Bridging the gap 

14 June 2001 tbs.pm/1652

EDITOR’S NOTE: This article is more than 20 years old. The formatting may be strange, links broken and/or images missing. The text may have been superseded by subsequent events or later research.

As Warsaw Pact tanks appeared on the streets of Budapest, the government of Hungary appealed by radio for help and support from a western world distracted by the Suez Crisis. The relatively few pictures of the crushing of the liberalising regime of Imre Nagy available today is in part due to the fact that Hungary had no television service at the time.

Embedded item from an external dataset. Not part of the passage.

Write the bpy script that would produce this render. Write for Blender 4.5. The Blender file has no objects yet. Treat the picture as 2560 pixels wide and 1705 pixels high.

Television was launched in Hungary in 1957. At the time of the invasion in 1956, the former stock exchange building in Szabadsag Ter was still in the process of being converted into Hungary’s first television studios. When it arrived, television in Hungary was broadcast six days a week during Communism. Oddly, it wasn’t broadcast on Mondays until Communism ended, with the sole exception of the day the first Hungarian Cosmonaut was launched into space.

The staple of Hungarian Television programming was basically theatrical. Popular musicals, farces and former music hall acts such as the comedian Geza Hofi, the Max Miller of Hungarian comedy, still very much alive and working to this day, were the mainstays.

Off-peak time, folk music and dancing and arts programmes, focusing on folk-culture, nothing too bourgeois, was the staple fare of Hungary’s state service ‘MTV’.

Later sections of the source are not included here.